Bactic Servers’taki veri güvenliği uzmanlarından Darius Adomas’ın en uygun hedef olduğu düşünüldü ve Adomas’a sevgilisi Janina adına e-postayla fotoğraflar gönderildi. Fotoğrafları açan Adomas bilgisayarına virüs bulaştığı fikrine kapılmadı ve Bastic Servers’in izleme ekranlarının kontrolünün MİT’e geçtiğini fark etmemişti. Kısa süre sonra milyonlarca veri MİT’in elindeydi.
Artık hızlı analiz aşamasına geçilebilirdi. Bu sırada FETÖ de bylock’un deşifre olduğunu öğrendi ve Bylock’u kullanmayı bırakıp Eagle adlı, verileri otomatik olarak silen sunuculara sahip yeni bir haberleşme programına geçti.

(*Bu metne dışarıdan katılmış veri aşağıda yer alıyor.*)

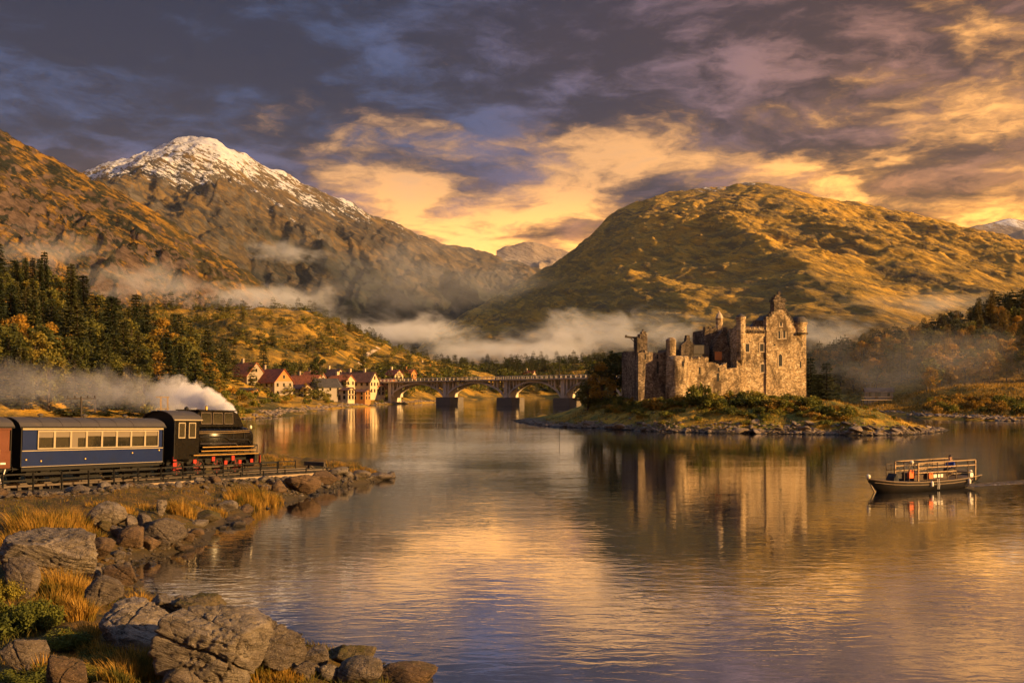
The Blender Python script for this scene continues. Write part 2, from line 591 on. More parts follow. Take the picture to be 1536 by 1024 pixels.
tag(grid_sheet("snow_capped_mountain", -3300, 1300, 1100, 4700, 780, 520, snow_mt, m_snowmt), 'tall dark mountain with a rounded snow covered summit', 'mountain', kind='structure')
tag(grid_sheet("grassy_mountain", -600, 2500, 850, 3500, 760, 520, right_mt, m_rightmt), 'broad golden grass mountain with a rounded top behind the castle', 'mountain', kind='structure')
tag(grid_sheet("rocky_hillside", -1150, 60, 480, 1550, 640, 480, left_mt, m_leftmt), 'steep brown rocky hillside falling towards the village', 'hill', kind='structure')
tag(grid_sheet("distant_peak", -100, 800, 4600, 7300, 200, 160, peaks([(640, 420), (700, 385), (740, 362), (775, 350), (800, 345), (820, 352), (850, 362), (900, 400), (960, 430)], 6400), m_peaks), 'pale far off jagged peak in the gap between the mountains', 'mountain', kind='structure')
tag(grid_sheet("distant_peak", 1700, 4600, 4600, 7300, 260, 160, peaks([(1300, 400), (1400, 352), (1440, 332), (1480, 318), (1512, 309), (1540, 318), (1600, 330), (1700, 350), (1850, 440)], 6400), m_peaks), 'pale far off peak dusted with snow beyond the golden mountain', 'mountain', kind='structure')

LAKE = [(-120, -500), (-120, 60), (-110, 150), (-80, 205), (-58, 238), (-60, 267), (-62, 320), (-60, 361), (-55, 415), (-44, 448), (-35, 487), (-29, 560), (-3, 640),
        (27, 659), (48, 590), (72, 509), (100, 430), (112, 350), (103, 280), (99, 240), (108, 222), (125, 212), (160, 190), (200, 150), (230, 60), (230, -500)]


def poly_dist(x, y, poly):
    """signed distance to a polygon, negative inside"""
    sh = x.shape
    x = x.ravel(); y = y.ravel()
    d = np.full(x.shape, 1e9); ins = np.zeros(x.shape, bool)
    n = len(poly)
    for i in range(n):
        ax, ay = poly[i]; bx, by = poly[(i + 1) % n]
        ex, ey = bx - ax, by - ay
        tt = np.clip(((x - ax) * ex + (y - ay) * ey) / (ex * ex + ey * ey), 0, 1)
        d = np.minimum(d, np.hypot(x - ax - tt * ex, y - ay - tt * ey))
        if ay != by:
            cr = ((ay > y) != (by > y)) & (x < (bx - ax) * (y - ay) / (by - ay) + ax)
            ins ^= cr
    return np.where(ins, -d, d).reshape(sh)


def ground_h(x, y):
    x = np.asarray(x, float); y = np.asarray(y, float)
    d = poly_dist(x, y, LAKE) + 5 * fbm(x / 28, y / 28, 4, 91)
    base = np.where(d > 0, 0.35 + 2.6 * (1 - np.exp(-d / 40.0)) * (1 + 0.15 * fbm(x / 30, y / 30, 3, 93)), np.maximum(d * 0.2, -3))
    base = base + np.where(d > 0, 0.25 * fbm(x / 7, y / 7, 3, 95), 0)
    land = sst(4, 40, d)
    # the lower golden hill behind the village
    s4 = [(-900, 330), (-200, 420), (60, 450), (200, 470), (330, 470), (430, 468), (500, 487), (560, 513), (620, 538), (690, 558), (760, 573), (850, 581)]
    zr, t, p = heights(x + 8 * fbm(x / 60, y / 60, 3, 97), y, s4, 690, 300, 300, 1.05, bow=0.15, qp=0)
    h4 = zr * p + np.clip(p * 2, 0, 1) * np.clip(t * 3, .1, 1) * (ridged(x / 90 + 0.5 * y / 90, y / 150, 5, 99) - 0.5) * 13 + 2.2 * p * fbm(x / 17, y / 17, 4, 98)
    # the wooded spur on the near left
    s5 = [(-900, 120), (-300, 330), (-100, 402), (0, 442), (100, 488), (200, 532), (270, 560), (330, 590)]
    zr5, t5, p5 = heights(x, y, s5, 310, 165, 230, 0.9)
    h5 = zr5 * p5 + p5 * 2.5 * fbm(x / 26, y / 26, 4, 101)
    # the wooded hill on the right
    s6 = [(1130, 590), (1200, 574), (1265, 552), (1340, 536), (1400, 521), (1450, 506), (1536, 482), (1750, 400), (2100, 330), (2600, 300)]
    zr6, t6, p6 = heights(x, y, s6, 445, 165, 260, 0.9)
    h6 = zr6 * p6 + p6 * 3 * fbm(x / 30, y / 30, 4, 103)
    # low wooded rises beyond the bridge
    s7 = [(560, 585), (640, 566), (700, 551), (770, 553), (840, 549), (900, 547), (1000, 544), (1100, 546), (1200, 552), (1300, 560)]
    zr7, t7, p7 = heights(x, y, s7, 850, 150, 150, 0.9)
    h7 = zr7 * p7 + p7 * 4 * fbm(x / 40, y / 40, 4, 105)
    hh = np.maximum.reduce([h4, h5, h6, h7, np.zeros_like(h4)])
    return base + land * hh


tag(grid_sheet("ground", -620, 620, 55, 1150, 500, 440, ground_h, m_ground), 'grassy valley floor and wooded slopes round the lake', 'ground', kind='structure')

# ------------------------------------------------------------------ the lake
m_water, t, b = new_mat("lake_water")
p = pos_vec(t)
x, y, z = t.xyz(p)
wv = t.comb(t.math('MULTIPLY', x, 0.42), y, 0.0)
wv2 = t.comb(t.math('MULTIPLY', x, 0.5), y, 3.3)
r1 = t.noise(wv, 2.1, 3, 0.5, 0.8)
r2 = t.noise(wv2, 0.55, 3, 0.5, 0.6)
r3 = t.noise(wv, 0.07, 2, 0.5)
calm = t.step(t.noise(t.comb(t.math('MULTIPLY', x, 0.25), y, 1.0), 0.045, 3, 0.55), 0.36, 0.66, 0.35, 1.0)
hgt = t.math('MULTIPLY', t.math('ADD', t.math('MULTIPLY', r1, 0.42), t.math('ADD', t.math('MULTIPLY', r2, 0.58), t.math('MULTIPLY', r3, 0.8))), calm)
b.inputs['Base Color'].default_value = (0.004, 0.010, 0.018, 1)
b.inputs['Roughness'].default_value = 0.04
b.inputs['IOR'].default_value = 1.9
bn = t.bump(hgt, 1.0, 0.028)
t.put(b.inputs['Normal'], bn)
gl = t.node('ShaderNodeBsdfGlossy')
gl.inputs['Color'].default_value = (0.92, 0.94, 0.97, 1)
gl.inputs['Roughness'].default_value = 0.035
t.put(gl.inputs['Normal'], bn)
mx = t.node('ShaderNodeMixShader')
mx.inputs[0].default_value = 0.60
t.l.new(b.outputs[0], mx.inputs[1]); t.l.new(gl.outputs[0], mx.inputs[2])
t.l.new(mx.outputs[0], t.n['Material Output'].inputs['Surface'])
tag(put_mesh("lake_water", [(-1500, -300, 0), (1500, -300, 0), (1500, 1300, 0), (-1500, 1300, 0)], [(0, 1, 2, 3)], m_water), 'rippled lake reflecting the golden sky', 'lake', kind='structure')


# ------------------------------------------------------------------ near bank
BANK = [(-9.8, 82.3), (-12.3, 77), (-13.7, 71), (-14.7, 65), (-15.7, 60.5), (-15.6, 53.3), (-14.9, 47.5), (-15.4, 45.0), (-15.9, 41.5), (-14.9, 38.6), (-14.0, 36.7),
        (-11.7, 34.5), (-10.0, 33.4), (-9.2, 32.5), (-7.6, 30.7), (-6.0, 28.3), (-4.5, 27.3), (-3.3, 26.5), (-2.0, 24.9), (0, 20), (1.5, 12), (6, 4), (14, -10), (14, -60), (-220, -60),
        (-220, 140), (-120, 118), (-60, 96), (-45, 90), (-27, 93), (-20, 93), (-13, 88), (-11, 85)]
TR0, TRD, TRS = Vector((-28.75, 56.6)), Vector((0.4684, 0.8835)), -0.036     # track origin, direction, fall per metre
RAILZ = 1.95


def track(s, off=0.0):
    """a point of the line, off metres to its left; the line bends gently right past the engine"""
    x = TR0.x + TRD.x * s; y = TR0.y + TRD.y * s
    if s > 20:
        b = 0.012 * (s - 20) ** 2
        x += b * TRD.y; y -= b * TRD.x
    return Vector((x - TRD.y * off, y + TRD.x * off, RAILZ + TRS * max(-12, min(s, 30))))


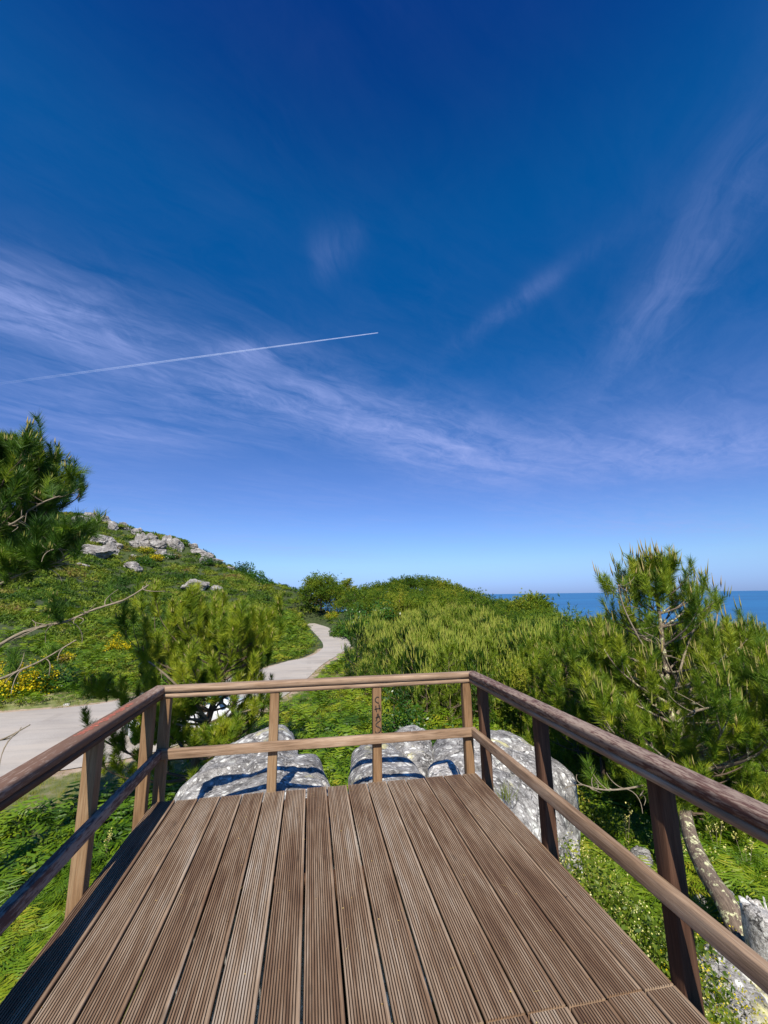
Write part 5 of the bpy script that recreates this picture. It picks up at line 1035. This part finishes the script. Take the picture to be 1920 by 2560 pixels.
# ------------------------------------------------------------------ the parked car behind the spreading pine
PAINT = plain('white_car_paint', (0.78, 0.79, 0.80), 0.25, 0.0, 0.5, 0.8); GLASS = plain('tinted_car_glass', (0.03, 0.07, 0.11), 0.05, 0.0, 0.8); TYRE = plain('tyre_rubber', (0.02, 0.02, 0.02), 0.8)
RIM = plain('alloy_rim', (0.45, 0.45, 0.47), 0.3, 0.9); TAIL = plain('red_tail_lamp', (0.5, 0.01, 0.01), 0.2); LAMP = plain('clear_headlamp', (0.7, 0.72, 0.75), 0.1); BLACKP = plain('black_trim', (0.02, 0.02, 0.022), 0.6)
def car(loc, rz):
    root = empty('parked_car', loc, 'white hatchback parked on the road, half hidden behind the spreading pine', 'car'); root.rotation_euler = (0, 0, rz)
    def ch(g, nm, mt, par=None, smooth=False):
        o = g.build(nm, mt, par or root, smooth); o.location = (0, 0, 0); return o
    # stations along the length: x, half width low, half width sill, z low, z belt, z top, half width top
    st = [(-2.0, .66, .30, .62, .86, .88, .60), (-1.93, .78, .26, .60, .92, 1.02, .62), (-1.7, .84, .24, .58, .95, 1.36, .60), (-1.2, .86, .22, .58, .95, 1.46, .60), (-.4, .86, .22, .58, .94, 1.49, .61), (.3, .86, .22, .58, .93, 1.45, .60),
          (.75, .86, .22, .57, .92, 1.22, .62), (1.1, .85, .22, .56, .90, .98, .66), (1.6, .83, .24, .55, .82, .86, .62), (1.93, .76, .27, .54, .70, .74, .56), (2.03, .64, .32, .50, .62, .64, .48)]
    B = Geo(); rows = []
    for (x, w, z0, zm, zb, zt, wt) in st:
        half = [(w*0.93, z0), (w, (z0+zm)/2), (w*1.0, zm), (w*0.97, zb-0.03), (w*0.94, zb), (wt+(w*0.94-wt)*0.5, zb+(zt-zb)*0.55), (wt, zt-0.03*(zt > zb+.1)), (wt*0.7, zt+0.0), (wt*0.35, zt+0.015), (0, zt+0.02)]
        rows.append([(x, y, z) for y, z in half]+[(x, -y, z) for y, z in half[-2::-1]])
    V = np.array(rows); n, k = V.shape[:2]; i = np.arange(n-1)[:, None]*k; j = np.arange(k-1)[None]
    B.add(V.reshape(-1, 3), np.stack([i+j, i+j+1, i+j+1+k, i+j+k], -1).reshape(-1, 4)); B.add(V[0], np.array([list(range(k))])); B.add(V[-1], np.array([list(range(k))[::-1]]))
    body = ch(B, 'body', PAINT, smooth=True)
    def strip(nm, cols, sts, mt, off=0.006):       # a glazed band lying just proud of the body surface
        for sgn in ((1, -1) if nm == 'side_window' else (1,)):
            g = Geo(); P = []
            for s_ in sts:
                f = int(s_); u = s_-f; row = V[f]*(1-u)+V[min(f+1, n-1)]*u
                P.append([row[c] if sgn > 0 else row[k-1-c] for c in cols])
            P = np.array(P); ctr = np.array([0, 0, 0.7]); P = P+nrm(P-ctr*[1, 1, 1])*off; a, b = P.shape[:2]; ii = np.arange(a-1)[:, None]*b; jj = np.arange(b-1)[None]
            g.add(P.reshape(-1, 3), np.stack([ii+jj, ii+jj+1, ii+jj+1+b, ii+jj+b], -1).reshape(-1, 4)); ch(g, nm, mt)
    strip('side_window', [4, 5, 6], [2.2, 3, 3.45], GLASS); strip('side_window', [4, 5, 6], [3.55, 4, 4.9], GLASS); strip('side_window', [4, 5], [4.98, 5.5, 6.2], GLASS)
    strip('windscreen', list(range(5, k-5)), [5.3, 6, 6.85], GLASS); strip('rear_window', list(range(5, k-5)), [1.15, 1.5, 1.85], GLASS)
    for x in (-1.3, 1.28):
        for sy in (-1, 1):
            t = Geo(); th_ = np.linspace(0, 6.283, 25)[:-1]; prof = [(0.20, 0.10), (0.29, 0.10), (0.31, 0.07), (0.31, -0.07), (0.29, -0.10), (0.20, -0.10)]
            P = np.array([[(x+r*math.cos(a), sy*0.77+w_, 0.31+r*math.sin(a)) for r, w_ in prof] for a in th_]); ii = np.arange(24)[:, None]*6; jj = np.arange(5)[None]; nx_ = ((np.arange(24)+1) % 24)[:, None]*6
            t.add(P.reshape(-1, 3), np.stack([ii+jj, ii+jj+1, nx_+jj+1, nx_+jj], -1).reshape(-1, 4)); wh = empty('wheel', (0, 0, 0), None, None); wh.parent = root; ch(t, 'tyre', TYRE, wh, True)
            r_ = Geo()
            for q in range(10):
                a = q*6.283/10; d = np.array([math.cos(a), 0, math.sin(a)]); e = np.array([-math.sin(a), 0, math.cos(a)])*0.022; c = np.array([x, sy*(0.77+0.085), 0.31]); V4 = np.array([c+d*0.03-e, c+d*0.03+e, c+d*0.205+e*1.2, c+d*0.205-e*1.2]); r_.add(V4, np.array([[0, 1, 2, 3]]))
            r_.add(np.array([(x+0.205*math.cos(a), sy*0.83, 0.31+0.205*math.sin(a)) for a in th_]), np.array([list(range(24))])); ch(r_, 'rim', RIM, wh)
    def blk(nm, c, s, mt):
        g = Geo(); c = np.array(c); s = np.array(s)/2; V8 = np.array([[x, y, z] for x in (-1, 1) for y in (-1, 1) for z in (-1, 1)])*s; V8[:, 1:] *= 1-0.12*(V8[:, :1]*np.sign(c[0]) > 0)
        g.add(V8+c, np.array([[0, 1, 3, 2], [4, 6, 7, 5], [0, 4, 5, 1], [2, 3, 7, 6], [0, 2, 6, 4], [1, 5, 7, 3]])); ch(g, nm, mt)
    for sy in (-1, 1):
        blk('tail_light', (-1.95, sy*0.62, 0.84), (0.12, 0.2, 0.22), TAIL); blk('headlight', (1.93, sy*0.55, 0.66), (0.14, 0.24, 0.12), LAMP); blk('door_mirror', (0.72, sy*0.97, 1.0), (0.14, 0.2, 0.13), BLACKP)
    blk('rear_bumper', (-2.0, 0, 0.40), (0.12, 1.35, 0.18), BLACKP); blk('front_bumper', (2.02, 0, 0.34), (0.12, 1.25, 0.16), BLACKP)
cpos = onz(322, 1868, ROAD_Z); crz = math.radians(24)
car((float(cpos[0])+1.95*math.cos(crz)-0.75*math.sin(crz), float(cpos[1])+1.95*math.sin(crz)+0.75*math.cos(crz), ROAD_Z+0.005), crz)

# a small white stone at the far road edge
rock('stone', [(p := onz(166, 1763, ROAD_Z)) + np.array([0.14*math.cos(a), 0.1*math.sin(a), 0.05]) for a in np.linspace(0, 5.6, 8)], ROAD_Z+0.13, 'small white stone at the far edge of the road', ROCKP, depth=0.2, res=0.35, seed=31)

# ------------------------------------------------------------------ vapour trail high above
def vmat():
    m, w = newmat('vapour'); g = w.n('ShaderNodeAttribute', dict(attribute_name='tint')).outputs['Fac']
    nz = w.n('ShaderNodeTexNoise', None, Vector=w.n('ShaderNodeNewGeometry').outputs['Position'], Scale=0.004, Detail=5.0)
    a = w.m('MULTIPLY', g, w.m('ADD', 0.25, w.m('MULTIPLY', nz.outputs[0], 0.6)), clamp=True)
    lw = w.n('ShaderNodeLayerWeight', None, Blend=0.5); soft = w.m('SUBTRACT', 1.0, w.m('POWER', lw.outputs['Facing'], 1.5), clamp=True)
    d = w.n('ShaderNodeBsdfDiffuse', None, Color=(0.9, 0.92, 1, 1)); tl = w.n('ShaderNodeBsdfTranslucent', None, Color=(0.9, 0.92, 1, 1)); mx = w.n('ShaderNodeMixShader', None, i0=0.5, i1=d.outputs[0], i2=tl.outputs[0])
    out(w, w.n('ShaderNodeMixShader', None, i0=w.m('MULTIPLY', a, soft), i1=w.n('ShaderNodeBsdfTransparent').outputs[0], i2=mx.outputs[0]).outputs[0]); return m
def onalt(px, py, z): d = ray(px, py); return CAM+d*((z-CAM_H)/d[2])
n = 60; t = np.linspace(0, 1, n); pa, pb = onalt(-60, 967, 8200), onalt(945, 832, 8200); P = pa+(pb-pa)*t[:, None]
g = Geo(); tube(g, P, 44-32*t**1.5, 12); g.A['tint'] = [np.repeat(np.clip(0.03+0.85*t**1.1, 0, 1)*np.clip(t*14, 0, 1), 12)]
o = g.build('contrail', vmat(), smooth=True, loc=pa); tag(o, 'thin white vapour trail rising to the right across the blue sky', 'contrail')
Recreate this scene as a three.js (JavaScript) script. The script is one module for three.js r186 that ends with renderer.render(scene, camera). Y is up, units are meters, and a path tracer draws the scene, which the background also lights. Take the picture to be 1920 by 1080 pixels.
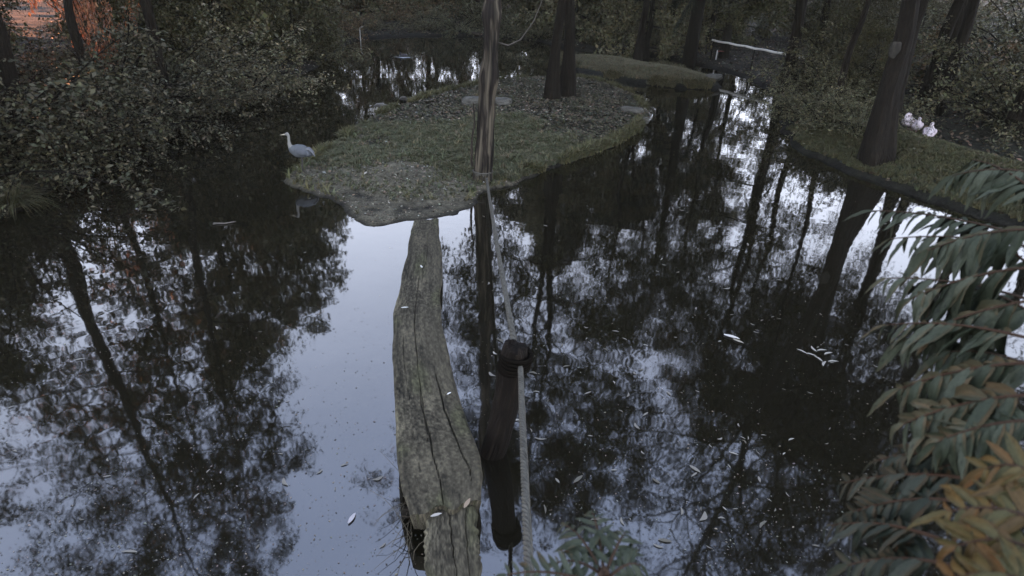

Bylock deşifre edilirken, FETÖ yapılanması açığa çıkarıldı!
Bylock operasyonunda elde edilen veriler inanılmaz boyuttaydı. 60 bin 748 internet aboneliği, 17 milyon 169 bin 651 görüşme, 6 milyon 63 bin 296 çözümlenmiş görüşme, 4 milyon 740 bin 700 e-posta ve 111 bin 637 telefon deşifre edilmişti.
2016’ya gelindiğinde FETÖ; Emniyet, jandarma ve yargıdan büyük oranda temizlenmiş olmasa bile en azından bu kurumların kritik noktalarından uzaklaştırılmıştı. Taşeron örgütün devlete karşı kullanabileceği önemli varlıkları neredeyse sadece TSK’daki mensuplarından ibaretti. MİT durumun farkındaydı ve 2016 yılının başından beri TSK’daki FETÖ’cüler üzerinden bir darbe girişimi olabileceği yönünde devletin ilgili makamlarını uyarıyordu. Bu doğrultuda 12 Temmuz günü Bylock yazışmaları üzerinden TSK’ya yuvalanmış 600 FETÖ unsurunun kimliği Genelkurmay Başkanlığı’na verildi. YAŞ toplantısına çok az kalmıştı ve TSK’dan, özellikle de komuta kademesinden FETÖ mensuplarının temizlenmesi için büyük önlemler alınacağı artık gün gibi ortadaydı.
(Kaynak: Polat Safi, Milli İstihbarat Teşkilatı (1826-20023, İlk Defa Yayınlanan MİT Arşiv Belgeleriyle) s.296-347 /Kronik)
Not: MİT’in belgeleriyle yazılan kitabı okumadan FETÖ’nün nasıl tasfiye edildiğini anlamayacaksınız. Üstelik zor süreci yürüten MİT’in aynı dönemde Türkiye’nin milli çıkarları için gerçekleştirdiği büyük operasyonları, dış politikada yürüttüğü devasa çalışmaları da göreceksiniz. Son olarak MİT, yani isimsiz kahramanlarımıza sonsuz teşekkürlerimi sunuyorum.
Son not: Doç. Dr. Polat Safi’nin eseri “Milli İstihbarat Teşkilatı 1826 – 2023, İlk defa yayımlanan MİT Arşiv belgeleriyle yazıldı. Bugüne kadar “istihbarat” ile ilgili hayali isimler üzerinden, hayali hikayelerle çok kitap yazıldı. İstihbarat’a merakınız varsa, Türk İstihbarat tarihini merak ediyorsanız, birde MİT’in arşiv belgeleriyle yazılmış bu tek kitabı şiddetle tavsiye ediyorum.